To be done — Would you quote the material below in full and unchanged?
>> start Supplied data
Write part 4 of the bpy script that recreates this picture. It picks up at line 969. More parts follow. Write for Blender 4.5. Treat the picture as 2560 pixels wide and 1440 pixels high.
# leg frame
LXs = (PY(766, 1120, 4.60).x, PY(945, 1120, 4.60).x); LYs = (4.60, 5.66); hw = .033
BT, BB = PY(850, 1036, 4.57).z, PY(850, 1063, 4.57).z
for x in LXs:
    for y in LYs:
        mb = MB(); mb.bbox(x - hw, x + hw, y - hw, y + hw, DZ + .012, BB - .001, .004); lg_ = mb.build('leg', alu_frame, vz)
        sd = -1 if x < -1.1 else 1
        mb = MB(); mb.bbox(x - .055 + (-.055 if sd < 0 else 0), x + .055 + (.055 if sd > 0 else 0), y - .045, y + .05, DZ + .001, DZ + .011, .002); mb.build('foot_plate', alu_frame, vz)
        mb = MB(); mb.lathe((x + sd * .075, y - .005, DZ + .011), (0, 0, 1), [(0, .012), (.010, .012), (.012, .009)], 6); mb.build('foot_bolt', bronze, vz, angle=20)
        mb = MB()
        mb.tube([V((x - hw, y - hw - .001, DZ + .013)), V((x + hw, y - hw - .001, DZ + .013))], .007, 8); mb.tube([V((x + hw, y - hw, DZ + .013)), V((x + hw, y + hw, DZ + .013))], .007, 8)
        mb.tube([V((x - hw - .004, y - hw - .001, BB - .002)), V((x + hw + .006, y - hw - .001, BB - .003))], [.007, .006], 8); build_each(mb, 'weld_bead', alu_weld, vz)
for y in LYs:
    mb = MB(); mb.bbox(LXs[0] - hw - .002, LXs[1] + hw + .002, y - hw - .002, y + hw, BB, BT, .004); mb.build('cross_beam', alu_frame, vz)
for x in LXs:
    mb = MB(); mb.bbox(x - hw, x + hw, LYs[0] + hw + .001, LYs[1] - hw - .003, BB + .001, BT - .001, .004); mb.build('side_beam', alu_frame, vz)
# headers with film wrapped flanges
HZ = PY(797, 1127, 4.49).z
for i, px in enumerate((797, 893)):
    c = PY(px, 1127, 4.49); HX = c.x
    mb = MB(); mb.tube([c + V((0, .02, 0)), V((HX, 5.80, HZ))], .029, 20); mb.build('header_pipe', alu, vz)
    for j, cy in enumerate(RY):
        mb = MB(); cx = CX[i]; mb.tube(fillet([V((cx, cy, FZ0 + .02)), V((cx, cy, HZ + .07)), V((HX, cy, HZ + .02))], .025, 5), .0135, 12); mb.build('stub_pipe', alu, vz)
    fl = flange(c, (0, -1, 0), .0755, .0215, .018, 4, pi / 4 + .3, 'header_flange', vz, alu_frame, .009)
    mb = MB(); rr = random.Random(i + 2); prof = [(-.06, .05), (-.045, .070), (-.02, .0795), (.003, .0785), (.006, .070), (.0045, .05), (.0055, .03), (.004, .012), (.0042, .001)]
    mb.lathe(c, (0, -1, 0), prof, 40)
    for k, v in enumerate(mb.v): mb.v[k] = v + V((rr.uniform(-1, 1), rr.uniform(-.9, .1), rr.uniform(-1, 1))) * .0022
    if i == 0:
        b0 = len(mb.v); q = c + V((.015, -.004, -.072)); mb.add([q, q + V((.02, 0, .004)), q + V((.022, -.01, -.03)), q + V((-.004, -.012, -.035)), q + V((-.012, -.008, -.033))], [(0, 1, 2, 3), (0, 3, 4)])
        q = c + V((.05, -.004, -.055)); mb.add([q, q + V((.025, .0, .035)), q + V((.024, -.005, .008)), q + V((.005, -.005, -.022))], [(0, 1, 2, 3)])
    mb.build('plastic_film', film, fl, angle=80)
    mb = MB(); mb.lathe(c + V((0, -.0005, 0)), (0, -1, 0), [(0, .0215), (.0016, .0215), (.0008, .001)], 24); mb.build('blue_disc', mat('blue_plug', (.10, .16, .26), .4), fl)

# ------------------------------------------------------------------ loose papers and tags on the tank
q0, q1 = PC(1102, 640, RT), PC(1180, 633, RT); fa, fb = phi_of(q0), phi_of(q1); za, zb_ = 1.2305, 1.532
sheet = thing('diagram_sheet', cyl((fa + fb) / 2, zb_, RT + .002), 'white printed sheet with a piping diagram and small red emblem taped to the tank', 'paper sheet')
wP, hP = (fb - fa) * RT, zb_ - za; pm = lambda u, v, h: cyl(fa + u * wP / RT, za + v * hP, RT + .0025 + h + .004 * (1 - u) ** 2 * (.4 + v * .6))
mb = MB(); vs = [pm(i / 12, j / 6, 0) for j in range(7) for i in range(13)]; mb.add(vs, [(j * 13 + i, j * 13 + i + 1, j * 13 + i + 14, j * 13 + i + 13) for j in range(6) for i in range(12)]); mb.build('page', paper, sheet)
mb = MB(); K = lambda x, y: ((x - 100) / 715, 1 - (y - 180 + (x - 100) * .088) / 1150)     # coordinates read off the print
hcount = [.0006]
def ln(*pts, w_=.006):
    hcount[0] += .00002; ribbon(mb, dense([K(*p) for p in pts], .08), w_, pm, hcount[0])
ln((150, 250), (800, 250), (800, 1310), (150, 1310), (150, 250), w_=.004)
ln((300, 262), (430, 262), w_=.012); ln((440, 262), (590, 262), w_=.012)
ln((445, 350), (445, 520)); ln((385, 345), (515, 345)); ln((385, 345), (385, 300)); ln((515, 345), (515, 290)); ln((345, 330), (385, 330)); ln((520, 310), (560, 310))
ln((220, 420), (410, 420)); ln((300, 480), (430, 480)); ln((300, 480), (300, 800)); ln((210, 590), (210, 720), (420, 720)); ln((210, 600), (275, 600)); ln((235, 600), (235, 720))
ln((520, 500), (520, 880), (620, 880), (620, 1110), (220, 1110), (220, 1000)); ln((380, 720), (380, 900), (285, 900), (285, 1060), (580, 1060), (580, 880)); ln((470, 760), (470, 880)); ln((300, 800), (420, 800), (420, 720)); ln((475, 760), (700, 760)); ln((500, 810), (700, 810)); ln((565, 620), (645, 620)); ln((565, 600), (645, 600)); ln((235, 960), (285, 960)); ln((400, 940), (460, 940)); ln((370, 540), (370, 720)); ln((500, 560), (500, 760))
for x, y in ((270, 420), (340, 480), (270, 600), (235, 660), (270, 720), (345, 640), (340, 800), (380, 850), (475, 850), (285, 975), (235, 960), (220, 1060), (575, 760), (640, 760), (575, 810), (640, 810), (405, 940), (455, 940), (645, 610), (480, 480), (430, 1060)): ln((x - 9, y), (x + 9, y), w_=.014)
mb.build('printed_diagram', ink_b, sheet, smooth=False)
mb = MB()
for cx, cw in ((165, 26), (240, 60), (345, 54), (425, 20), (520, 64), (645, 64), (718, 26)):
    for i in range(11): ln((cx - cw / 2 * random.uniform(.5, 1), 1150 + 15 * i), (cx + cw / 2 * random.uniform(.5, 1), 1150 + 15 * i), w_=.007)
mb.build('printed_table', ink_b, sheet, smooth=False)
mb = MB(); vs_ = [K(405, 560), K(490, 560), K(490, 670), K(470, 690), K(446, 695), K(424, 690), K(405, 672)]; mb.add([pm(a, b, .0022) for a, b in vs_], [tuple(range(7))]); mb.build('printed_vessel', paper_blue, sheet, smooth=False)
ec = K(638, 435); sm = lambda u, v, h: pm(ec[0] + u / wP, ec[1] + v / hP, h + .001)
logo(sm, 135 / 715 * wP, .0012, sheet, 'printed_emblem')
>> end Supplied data
Exercise result —
Write part 4 of the bpy script that recreates this picture. It picks up at line 969. More parts follow. Write for Blender 4.5. Treat the picture as 2560 pixels wide and 1440 pixels high.
# leg frame
LXs = (PY(766, 1120, 4.60).x, PY(945, 1120, 4.60).x); LYs = (4.60, 5.66); hw = .033
BT, BB = PY(850, 1036, 4.57).z, PY(850, 1063, 4.57).z
for x in LXs:
    for y in LYs:
        mb = MB(); mb.bbox(x - hw, x + hw, y - hw, y + hw, DZ + .012, BB - .001, .004); lg_ = mb.build('leg', alu_frame, vz)
        sd = -1 if x < -1.1 else 1
        mb = MB(); mb.bbox(x - .055 + (-.055 if sd < 0 else 0), x + .055 + (.055 if sd > 0 else 0), y - .045, y + .05, DZ + .001, DZ + .011, .002); mb.build('foot_plate', alu_frame, vz)
        mb = MB(); mb.lathe((x + sd * .075, y - .005, DZ + .011), (0, 0, 1), [(0, .012), (.010, .012), (.012, .009)], 6); mb.build('foot_bolt', bronze, vz, angle=20)
        mb = MB()
        mb.tube([V((x - hw, y - hw - .001, DZ + .013)), V((x + hw, y - hw - .001, DZ + .013))], .007, 8); mb.tube([V((x + hw, y - hw, DZ + .013)), V((x + hw, y + hw, DZ + .013))], .007, 8)
        mb.tube([V((x - hw - .004, y - hw - .001, BB - .002)), V((x + hw + .006, y - hw - .001, BB - .003))], [.007, .006], 8); build_each(mb, 'weld_bead', alu_weld, vz)
for y in LYs:
    mb = MB(); mb.bbox(LXs[0] - hw - .002, LXs[1] + hw + .002, y - hw - .002, y + hw, BB, BT, .004); mb.build('cross_beam', alu_frame, vz)
for x in LXs:
    mb = MB(); mb.bbox(x - hw, x + hw, LYs[0] + hw + .001, LYs[1] - hw - .003, BB + .001, BT - .001, .004); mb.build('side_beam', alu_frame, vz)
# headers with film wrapped flanges
HZ = PY(797, 1127, 4.49).z
for i, px in enumerate((797, 893)):
    c = PY(px, 1127, 4.49); HX = c.x
    mb = MB(); mb.tube([c + V((0, .02, 0)), V((HX, 5.80, HZ))], .029, 20); mb.build('header_pipe', alu, vz)
    for j, cy in enumerate(RY):
        mb = MB(); cx = CX[i]; mb.tube(fillet([V((cx, cy, FZ0 + .02)), V((cx, cy, HZ + .07)), V((HX, cy, HZ + .02))], .025, 5), .0135, 12); mb.build('stub_pipe', alu, vz)
    fl = flange(c, (0, -1, 0), .0755, .0215, .018, 4, pi / 4 + .3, 'header_flange', vz, alu_frame, .009)
    mb = MB(); rr = random.Random(i + 2); prof = [(-.06, .05), (-.045, .070), (-.02, .0795), (.003, .0785), (.006, .070), (.0045, .05), (.0055, .03), (.004, .012), (.0042, .001)]
    mb.lathe(c, (0, -1, 0), prof, 40)
    for k, v in enumerate(mb.v): mb.v[k] = v + V((rr.uniform(-1, 1), rr.uniform(-.9, .1), rr.uniform(-1, 1))) * .0022
    if i == 0:
        b0 = len(mb.v); q = c + V((.015, -.004, -.072)); mb.add([q, q + V((.02, 0, .004)), q + V((.022, -.01, -.03)), q + V((-.004, -.012, -.035)), q + V((-.012, -.008, -.033))], [(0, 1, 2, 3), (0, 3, 4)])
        q = c + V((.05, -.004, -.055)); mb.add([q, q + V((.025, .0, .035)), q + V((.024, -.005, .008)), q + V((.005, -.005, -.022))], [(0, 1, 2, 3)])
    mb.build('plastic_film', film, fl, angle=80)
    mb = MB(); mb.lathe(c + V((0, -.0005, 0)), (0, -1, 0), [(0, .0215), (.0016, .0215), (.0008, .001)], 24); mb.build('blue_disc', mat('blue_plug', (.10, .16, .26), .4), fl)

# ------------------------------------------------------------------ loose papers and tags on the tank
q0, q1 = PC(1102, 640, RT), PC(1180, 633, RT); fa, fb = phi_of(q0), phi_of(q1); za, zb_ = 1.2305, 1.532
sheet = thing('diagram_sheet', cyl((fa + fb) / 2, zb_, RT + .002), 'white printed sheet with a piping diagram and small red emblem taped to the tank', 'paper sheet')
wP, hP = (fb - fa) * RT, zb_ - za; pm = lambda u, v, h: cyl(fa + u * wP / RT, za + v * hP, RT + .0025 + h + .004 * (1 - u) ** 2 * (.4 + v * .6))
mb = MB(); vs = [pm(i / 12, j / 6, 0) for j in range(7) for i in range(13)]; mb.add(vs, [(j * 13 + i, j * 13 + i + 1, j * 13 + i + 14, j * 13 + i + 13) for j in range(6) for i in range(12)]); mb.build('page', paper, sheet)
mb = MB(); K = lambda x, y: ((x - 100) / 715, 1 - (y - 180 + (x - 100) * .088) / 1150)     # coordinates read off the print
hcount = [.0006]
def ln(*pts, w_=.006):
    hcount[0] += .00002; ribbon(mb, dense([K(*p) for p in pts], .08), w_, pm, hcount[0])
ln((150, 250), (800, 250), (800, 1310), (150, 1310), (150, 250), w_=.004)
ln((300, 262), (430, 262), w_=.012); ln((440, 262), (590, 262), w_=.012)
ln((445, 350), (445, 520)); ln((385, 345), (515, 345)); ln((385, 345), (385, 300)); ln((515, 345), (515, 290)); ln((345, 330), (385, 330)); ln((520, 310), (560, 310))
ln((220, 420), (410, 420)); ln((300, 480), (430, 480)); ln((300, 480), (300, 800)); ln((210, 590), (210, 720), (420, 720)); ln((210, 600), (275, 600)); ln((235, 600), (235, 720))
ln((520, 500), (520, 880), (620, 880), (620, 1110), (220, 1110), (220, 1000)); ln((380, 720), (380, 900), (285, 900), (285, 1060), (580, 1060), (580, 880)); ln((470, 760), (470, 880)); ln((300, 800), (420, 800), (420, 720)); ln((475, 760), (700, 760)); ln((500, 810), (700, 810)); ln((565, 620), (645, 620)); ln((565, 600), (645, 600)); ln((235, 960), (285, 960)); ln((400, 940), (460, 940)); ln((370, 540), (370, 720)); ln((500, 560), (500, 760))
for x, y in ((270, 420), (340, 480), (270, 600), (235, 660), (270, 720), (345, 640), (340, 800), (380, 850), (475, 850), (285, 975), (235, 960), (220, 1060), (575, 760), (640, 760), (575, 810), (640, 810), (405, 940), (455, 940), (645, 610), (480, 480), (430, 1060)): ln((x - 9, y), (x + 9, y), w_=.014)
mb.build('printed_diagram', ink_b, sheet, smooth=False)
mb = MB()
for cx, cw in ((165, 26), (240, 60), (345, 54), (425, 20), (520, 64), (645, 64), (718, 26)):
    for i in range(11): ln((cx - cw / 2 * random.uniform(.5, 1), 1150 + 15 * i), (cx + cw / 2 * random.uniform(.5, 1), 1150 + 15 * i), w_=.007)
mb.build('printed_table', ink_b, sheet, smooth=False)
mb = MB(); vs_ = [K(405, 560), K(490, 560), K(490, 670), K(470, 690), K(446, 695), K(424, 690), K(405, 672)]; mb.add([pm(a, b, .0022) for a, b in vs_], [tuple(range(7))]); mb.build('printed_vessel', paper_blue, sheet, smooth=False)
ec = K(638, 435); sm = lambda u, v, h: pm(ec[0] + u / wP, ec[1] + v / hP, h + .001)
logo(sm, 135 / 715 * wP, .0012, sheet, 'printed_emblem')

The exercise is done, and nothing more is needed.